What is expected: Reproduce the listing below verbatim.

+++ Information shown +++

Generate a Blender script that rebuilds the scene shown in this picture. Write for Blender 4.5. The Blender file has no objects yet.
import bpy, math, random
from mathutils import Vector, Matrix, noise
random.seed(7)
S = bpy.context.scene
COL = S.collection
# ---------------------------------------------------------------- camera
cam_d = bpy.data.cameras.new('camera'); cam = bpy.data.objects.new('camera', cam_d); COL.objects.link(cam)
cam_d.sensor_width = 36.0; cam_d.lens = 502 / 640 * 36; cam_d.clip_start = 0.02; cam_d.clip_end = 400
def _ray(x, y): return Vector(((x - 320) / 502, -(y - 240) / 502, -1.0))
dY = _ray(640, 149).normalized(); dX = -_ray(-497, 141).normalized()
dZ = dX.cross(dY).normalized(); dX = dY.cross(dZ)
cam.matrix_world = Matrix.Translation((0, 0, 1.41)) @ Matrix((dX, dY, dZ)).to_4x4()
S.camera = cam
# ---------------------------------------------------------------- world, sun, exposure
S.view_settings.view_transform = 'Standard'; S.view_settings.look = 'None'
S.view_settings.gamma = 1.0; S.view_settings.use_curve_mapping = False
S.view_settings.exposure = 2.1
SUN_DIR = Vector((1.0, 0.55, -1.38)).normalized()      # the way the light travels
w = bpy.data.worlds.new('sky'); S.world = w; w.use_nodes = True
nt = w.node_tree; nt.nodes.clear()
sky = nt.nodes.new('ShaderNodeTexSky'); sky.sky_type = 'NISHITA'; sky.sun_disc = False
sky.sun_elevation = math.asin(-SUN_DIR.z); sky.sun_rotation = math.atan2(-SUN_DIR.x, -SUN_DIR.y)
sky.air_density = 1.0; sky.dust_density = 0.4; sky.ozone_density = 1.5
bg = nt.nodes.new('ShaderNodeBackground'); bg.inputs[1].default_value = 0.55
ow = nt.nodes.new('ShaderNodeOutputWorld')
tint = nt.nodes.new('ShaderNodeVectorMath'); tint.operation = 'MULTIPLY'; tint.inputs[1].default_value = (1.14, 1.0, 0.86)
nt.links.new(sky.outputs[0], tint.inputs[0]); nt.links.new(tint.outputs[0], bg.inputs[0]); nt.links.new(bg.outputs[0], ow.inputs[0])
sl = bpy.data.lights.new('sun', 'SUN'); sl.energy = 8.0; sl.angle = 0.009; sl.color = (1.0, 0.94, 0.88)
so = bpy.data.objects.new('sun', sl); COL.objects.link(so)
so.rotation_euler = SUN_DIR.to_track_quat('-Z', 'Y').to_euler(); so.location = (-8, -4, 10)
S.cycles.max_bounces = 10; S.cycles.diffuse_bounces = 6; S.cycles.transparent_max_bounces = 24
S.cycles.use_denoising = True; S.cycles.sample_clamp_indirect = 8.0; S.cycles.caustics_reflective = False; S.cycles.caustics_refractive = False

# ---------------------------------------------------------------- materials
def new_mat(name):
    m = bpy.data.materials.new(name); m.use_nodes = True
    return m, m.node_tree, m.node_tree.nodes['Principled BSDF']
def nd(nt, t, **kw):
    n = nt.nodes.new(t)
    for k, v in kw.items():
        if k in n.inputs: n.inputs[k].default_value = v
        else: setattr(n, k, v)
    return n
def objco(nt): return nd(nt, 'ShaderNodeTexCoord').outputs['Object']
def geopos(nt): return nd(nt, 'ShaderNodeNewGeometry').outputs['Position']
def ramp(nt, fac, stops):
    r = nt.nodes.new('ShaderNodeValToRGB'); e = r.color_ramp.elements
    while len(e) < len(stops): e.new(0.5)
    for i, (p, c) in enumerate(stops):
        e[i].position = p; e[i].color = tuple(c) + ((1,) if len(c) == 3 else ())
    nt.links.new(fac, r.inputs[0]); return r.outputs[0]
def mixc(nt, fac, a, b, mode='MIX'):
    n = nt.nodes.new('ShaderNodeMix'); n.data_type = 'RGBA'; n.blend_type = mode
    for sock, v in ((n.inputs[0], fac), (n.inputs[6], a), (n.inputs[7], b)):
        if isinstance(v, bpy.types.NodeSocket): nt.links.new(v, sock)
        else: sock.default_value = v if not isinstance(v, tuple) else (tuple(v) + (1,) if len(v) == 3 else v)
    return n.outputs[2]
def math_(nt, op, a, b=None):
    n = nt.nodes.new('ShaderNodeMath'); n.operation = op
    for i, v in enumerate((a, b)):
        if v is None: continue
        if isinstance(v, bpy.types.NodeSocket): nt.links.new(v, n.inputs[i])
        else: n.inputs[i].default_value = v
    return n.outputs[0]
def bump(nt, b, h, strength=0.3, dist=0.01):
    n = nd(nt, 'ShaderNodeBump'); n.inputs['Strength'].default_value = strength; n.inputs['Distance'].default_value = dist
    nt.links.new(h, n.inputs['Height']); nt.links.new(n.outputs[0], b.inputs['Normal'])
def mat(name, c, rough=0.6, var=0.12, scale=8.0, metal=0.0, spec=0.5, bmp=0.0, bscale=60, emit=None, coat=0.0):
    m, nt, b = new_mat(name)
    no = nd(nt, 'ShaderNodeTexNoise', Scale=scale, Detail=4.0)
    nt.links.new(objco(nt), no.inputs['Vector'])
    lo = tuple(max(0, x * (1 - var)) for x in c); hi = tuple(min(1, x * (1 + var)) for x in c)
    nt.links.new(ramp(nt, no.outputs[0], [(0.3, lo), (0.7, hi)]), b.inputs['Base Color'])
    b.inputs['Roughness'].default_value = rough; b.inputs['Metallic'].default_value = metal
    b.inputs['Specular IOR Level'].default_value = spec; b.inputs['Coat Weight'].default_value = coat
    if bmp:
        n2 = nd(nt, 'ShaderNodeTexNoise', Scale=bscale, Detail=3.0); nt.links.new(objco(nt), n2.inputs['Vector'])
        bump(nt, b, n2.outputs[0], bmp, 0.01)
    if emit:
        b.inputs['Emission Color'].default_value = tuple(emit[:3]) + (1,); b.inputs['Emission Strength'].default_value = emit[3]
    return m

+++

Answer:
Generate a Blender script that rebuilds the scene shown in this picture. Write for Blender 4.5. The Blender file has no objects yet.
import bpy, math, random
from mathutils import Vector, Matrix, noise
random.seed(7)
S = bpy.context.scene
COL = S.collection
# ---------------------------------------------------------------- camera
cam_d = bpy.data.cameras.new('camera'); cam = bpy.data.objects.new('camera', cam_d); COL.objects.link(cam)
cam_d.sensor_width = 36.0; cam_d.lens = 502 / 640 * 36; cam_d.clip_start = 0.02; cam_d.clip_end = 400
def _ray(x, y): return Vector(((x - 320) / 502, -(y - 240) / 502, -1.0))
dY = _ray(640, 149).normalized(); dX = -_ray(-497, 141).normalized()
dZ = dX.cross(dY).normalized(); dX = dY.cross(dZ)
cam.matrix_world = Matrix.Translation((0, 0, 1.41)) @ Matrix((dX, dY, dZ)).to_4x4()
S.camera = cam
# ---------------------------------------------------------------- world, sun, exposure
S.view_settings.view_transform = 'Standard'; S.view_settings.look = 'None'
S.view_settings.gamma = 1.0; S.view_settings.use_curve_mapping = False
S.view_settings.exposure = 2.1
SUN_DIR = Vector((1.0, 0.55, -1.38)).normalized()      # the way the light travels
w = bpy.data.worlds.new('sky'); S.world = w; w.use_nodes = True
nt = w.node_tree; nt.nodes.clear()
sky = nt.nodes.new('ShaderNodeTexSky'); sky.sky_type = 'NISHITA'; sky.sun_disc = False
sky.sun_elevation = math.asin(-SUN_DIR.z); sky.sun_rotation = math.atan2(-SUN_DIR.x, -SUN_DIR.y)
sky.air_density = 1.0; sky.dust_density = 0.4; sky.ozone_density = 1.5
bg = nt.nodes.new('ShaderNodeBackground'); bg.inputs[1].default_value = 0.55
ow = nt.nodes.new('ShaderNodeOutputWorld')
tint = nt.nodes.new('ShaderNodeVectorMath'); tint.operation = 'MULTIPLY'; tint.inputs[1].default_value = (1.14, 1.0, 0.86)
nt.links.new(sky.outputs[0], tint.inputs[0]); nt.links.new(tint.outputs[0], bg.inputs[0]); nt.links.new(bg.outputs[0], ow.inputs[0])
sl = bpy.data.lights.new('sun', 'SUN'); sl.energy = 8.0; sl.angle = 0.009; sl.color = (1.0, 0.94, 0.88)
so = bpy.data.objects.new('sun', sl); COL.objects.link(so)
so.rotation_euler = SUN_DIR.to_track_quat('-Z', 'Y').to_euler(); so.location = (-8, -4, 10)
S.cycles.max_bounces = 10; S.cycles.diffuse_bounces = 6; S.cycles.transparent_max_bounces = 24
S.cycles.use_denoising = True; S.cycles.sample_clamp_indirect = 8.0; S.cycles.caustics_reflective = False; S.cycles.caustics_refractive = False

# ---------------------------------------------------------------- materials
def new_mat(name):
    m = bpy.data.materials.new(name); m.use_nodes = True
    return m, m.node_tree, m.node_tree.nodes['Principled BSDF']
def nd(nt, t, **kw):
    n = nt.nodes.new(t)
    for k, v in kw.items():
        if k in n.inputs: n.inputs[k].default_value = v
        else: setattr(n, k, v)
    return n
def objco(nt): return nd(nt, 'ShaderNodeTexCoord').outputs['Object']
def geopos(nt): return nd(nt, 'ShaderNodeNewGeometry').outputs['Position']
def ramp(nt, fac, stops):
    r = nt.nodes.new('ShaderNodeValToRGB'); e = r.color_ramp.elements
    while len(e) < len(stops): e.new(0.5)
    for i, (p, c) in enumerate(stops):
        e[i].position = p; e[i].color = tuple(c) + ((1,) if len(c) == 3 else ())
    nt.links.new(fac, r.inputs[0]); return r.outputs[0]
def mixc(nt, fac, a, b, mode='MIX'):
    n = nt.nodes.new('ShaderNodeMix'); n.data_type = 'RGBA'; n.blend_type = mode
    for sock, v in ((n.inputs[0], fac), (n.inputs[6], a), (n.inputs[7], b)):
        if isinstance(v, bpy.types.NodeSocket): nt.links.new(v, sock)
        else: sock.default_value = v if not isinstance(v, tuple) else (tuple(v) + (1,) if len(v) == 3 else v)
    return n.outputs[2]
def math_(nt, op, a, b=None):
    n = nt.nodes.new('ShaderNodeMath'); n.operation = op
    for i, v in enumerate((a, b)):
        if v is None: continue
        if isinstance(v, bpy.types.NodeSocket): nt.links.new(v, n.inputs[i])
        else: n.inputs[i].default_value = v
    return n.outputs[0]
def bump(nt, b, h, strength=0.3, dist=0.01):
    n = nd(nt, 'ShaderNodeBump'); n.inputs['Strength'].default_value = strength; n.inputs['Distance'].default_value = dist
    nt.links.new(h, n.inputs['Height']); nt.links.new(n.outputs[0], b.inputs['Normal'])
def mat(name, c, rough=0.6, var=0.12, scale=8.0, metal=0.0, spec=0.5, bmp=0.0, bscale=60, emit=None, coat=0.0):
    m, nt, b = new_mat(name)
    no = nd(nt, 'ShaderNodeTexNoise', Scale=scale, Detail=4.0)
    nt.links.new(objco(nt), no.inputs['Vector'])
    lo = tuple(max(0, x * (1 - var)) for x in c); hi = tuple(min(1, x * (1 + var)) for x in c)
    nt.links.new(ramp(nt, no.outputs[0], [(0.3, lo), (0.7, hi)]), b.inputs['Base Color'])
    b.inputs['Roughness'].default_value = rough; b.inputs['Metallic'].default_value = metal
    b.inputs['Specular IOR Level'].default_value = spec; b.inputs['Coat Weight'].default_value = coat
    if bmp:
        n2 = nd(nt, 'ShaderNodeTexNoise', Scale=bscale, Detail=3.0); nt.links.new(objco(nt), n2.inputs['Vector'])
        bump(nt, b, n2.outputs[0], bmp, 0.01)
    if emit:
        b.inputs['Emission Color'].default_value = tuple(emit[:3]) + (1,); b.inputs['Emission Strength'].default_value = emit[3]
    return m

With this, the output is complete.